Deep in the delicate traceries of the Orion Nebula, we've finally found an important carbon molecule never before seen in interstellar space.

Methenium, also known as the methyl cation (CH3+), is a carbon compound long predicted to play a pivotal role in organic chemistry in interstellar space. Now, using the James Webb Space Telescope, scientists have identified it in the disk of dust and gas surrounding a baby star, confirming the plausibility of this role.

Although CH3+ is not considered one of the essential ingredients for life, scientists believe that it helps build more complex carbon molecules. Since life as we know it is carbon-based, finding CH3+ in interstellar space has implications for our understanding of how life might emerge elsewhere in the galaxy.

"This detection not only validates the incredible sensitivity of Webb but also confirms the postulated central importance of CH3+ in interstellar chemistry," says astronomer Marie-Aline Martin-Drumel of the University of Paris-Saclay in France.

CH3+ is a very interesting molecule. It reacts with a wide range of other molecules, but not the most abundant element in our Universe, hydrogen. This means it has the potential to be a stepping stone along the way to the creation of more complex molecules within interstellar environments – a cornerstone, scientists have believed for decades, of interstellar carbon-based, or organic, chemistry.

The Orion bar as seen by JWST in mid-infrared (left), and Hubble (right). (ESA/Webb, NASA, CSA, M. Zamani, the PDRs4All ERS Team)

But it was a no-show in observations outside the Solar System, meaning that we could not be certain of its presence or role. Many such observations are done in the radio spectrum; but CH3+ lacks the necessary features to be observable by radio telescopes.

That's where JWST comes in. Its exceptional infrared sensitivity makes it ideal for probing the sorts of dusty environments where CH3+ is expected to be found, since infrared light can travel through dust where other wavelengths scatter.

Led by astronomer Olivier Berné of the University of Toulouse in France, a team took a closer look at the Orion nebula, as captured by JWST's mid-infrared spectrometer. There, they found puzzling bright lines in the spectrum that, ultimately, could best be explained by the presence of CH3+.

The location of this detection was in a disk of dust and gas swirling around a red dwarf star named d203-506. This is a common feature of new stars; they are born from a dense knot of material in a molecular cloud in space that collapses under gravity. As this object spins it spools in material, arranging into a disk that swirls around the emerging star like water around a drain.

Once the star is formed, what remains of the disk starts to form other objects that make up a planetary system, such as, well, planets, and asteroids, and comets, and moons. Our Solar System was born from such a disk; studying disks around other stars can help us understand how the Solar System formed, and how life emerged here.
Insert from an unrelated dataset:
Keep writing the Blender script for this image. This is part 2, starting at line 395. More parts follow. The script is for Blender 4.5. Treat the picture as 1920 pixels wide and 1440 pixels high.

There is one pretty major sticking point. The protoplanetary disk of d203-506 is being heavily irradiated by harsh ultraviolet light from massive stars in the nearby vicinity, and this is thought to be a common stage in the life of protoplanetary disks, since most stars form in stellar nurseries, where these massive stars are common. Evidence from meteorites suggests that our Solar System went through a stage like this, too.

The location of d203-506 in the Orion bar. (ESA/Webb, NASA, CSA, M. Zamani, the PDRs4All ERS Team)

Such radiation is thought to have a pretty destructive effect on complex organic molecules. So figuring out how they survived well enough for life to emerge later has been a bit of a head-scratcher.

Fortunately the team found a solution to this pickle. According to their analysis, ultraviolet light promotes the formation CH3+. And the ultraviolet irradiation doesn't last a very long time, cosmically speaking: the massive stars spewing it out are short-lived, lasting just a few million years before dying.

So, once the molecule is present, and the massive stars gone, CH3+ can go on to help form more complex carbon molecules.

"This clearly shows that ultraviolet radiation can completely change the chemistry of a proto-planetary disc," Berné says.

"It might actually play a critical role in the early chemical stages of the origins of life by helping to produce CH3+ – something that has perhaps previously been underestimated."

Questions remain about the properties of this molecule, and the role it plays in interstellar chemistry. Future research, the team says, will tackle these.

The research has been published in Nature.